Sadguru (Mrs.) Anjali Gadgil and 4 student seekers began their flight journey to Cambodia from the island of Bali in Indonesia on 22nd March. After taking a halt for 7 hours at the Kuala Lumpur, the capital of Malaysia, they began their journey for the final leg. After the 2 hours journey on 23rd March, they reached the capital of Cambodia, ‘Phnom Penh’ at 10:40 am. They only had the 1/2 day of 23rd March and a full day of 24th March with them. Within that limited time, they were supposed to visit the National Museum of Cambodia, the Palace of the King of Cambodia, ‘Apsara Nrutya’ – the traditional folk-dance of Cambodia and National Monument. After landing in Phnom Penh on 23rd March they came to know that, on that day the ‘Apsara Nrutya’ representing the scene of Samudramanthan (Churning of the Sea) was being shown in the premises of the National Museum. Therefore, they decided to see that dance on that day itself.

2. In spite of being a Buddhist nation, people in Cambodia having faith in Shrivishnu and Deity Shiva, and being aware of the importance of Hindu Dharma

Even though Cambodia is a Buddhist nation, people of this country have faith in Shrivishnu and Deity Shiva. People in Cambodia believe that Shrivishnu is their protector. From this we understood that the names associated with Hindu Dharma such as Garud, Vasuki, Samudramanthan, Sumeru Parvat (also known as Mount Meru), Ramayan, Mahabharat, etc., are known to the people of Cambodia and they know their importance as well.
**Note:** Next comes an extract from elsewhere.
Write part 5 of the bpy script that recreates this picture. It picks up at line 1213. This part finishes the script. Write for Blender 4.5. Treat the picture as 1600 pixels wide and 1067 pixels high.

One of the proof of this is the ‘Apsara Nrutya’ being played every day in the premises of the National Museum of Cambodia ! The folk-dance art form of Cambodia is known as ‘Apsara Nrutya’. Idols of Apsaras (Beautiful and/or supernatural women from superior subtle regions) in various mudras (Body or hand posture) and depicting their dance form are carved on the walls of the Hindu Temples of Cambodia. It appears that the folk-dance art form may have originated from these idols.

3. A new scene getting enacted in the ‘Apsara’ dance every day and the participating artists wearing clothes akin to the traditional clothes worn in Bharat (India)

Artists performing the scene of Samudramanthan in Apsara Nrutya. Deities are seen on one side and the demons are seen on the other. Face of the serpent is seen in the hands of demons and the tail-end is seen in the hands of the Deities. Shrivishnu in the form of Kurmavatar (Incarnation in the form of turtle) is seen in the center.

Everyday a different scene is enacted in the ‘Apsara’ dance. Sometimes the scene is about the abduction of Goddess Sita and the battle between vanars (Monkeys) and demons from Ramayana, sometimes the selective events from Mahabharat or sometimes the scene of Samudramanthan are enacted. The day we reached ‘Phnom Penh’, by Guru’s grace we got an opportunity to see the Samudramanthan scene in ‘Apsara’ dance (See pictures 1 and 2.). Many artists such as singers, musicians and dancers participate in the ‘Apsara’ dance wearing traditional clothes. This attire is close to the traditional attire of Bharat and is very beautiful. In spite of being a Buddhist nation and located almost 3000 Kms away from Bharat, the traditional culture of Sanatan Hindu Dharma is kept alive through this folk-dance and it is part of the Cambodian lifestyle. We felt utmost gratitude at the Holy feet of God with this experience.

4. While explaining the reason behind depicting the scene of Samudramanthan, citizens of Cambodia mentioning about their ancestors being Hindu and having the faith that, ‘Shrivishnu protects their country’ !

In the second part the Deities are shown sitting down with the Amrut (Diving nectar that imparts eternity) and other things that they obtained during Samudramanthan.

Before the commencement of ‘Apsara’ dance, we met an expert and a teacher of that folk-dance art form. After looking at Sadguru (Mrs.) Anjali Gadgil they said, ‘It seems that you have come from Bharat. I guessed this from the sari you are wearing. Today in ‘Apsara’ dance we are presenting the scene of Samudramanthan’. Then Sadguru Kaku asked them, “What is the reason behind showing the scene of Samudramanthan in Cambodia ?” Then the dance-expert replied, “Even though I am a Buddhist, our ancestors were Hindus. In Cambodia whoever believes in Buddha, also believes in Shrivishnu. Our faith is that Shrivishnu protects our country.” After this conversation we saw the dance depicting the scene of Samudramanthan and other traditional scenes.’

— Shri. Vinayak Shanbaug, Cambodia
Infinite gratitude at the Holy feet of Shrimannaryan (Shrivishnu) Who incarnated in the form of Kurmavatar during the Samudramanthan and in the form of Mohiniavatar for charming the demons.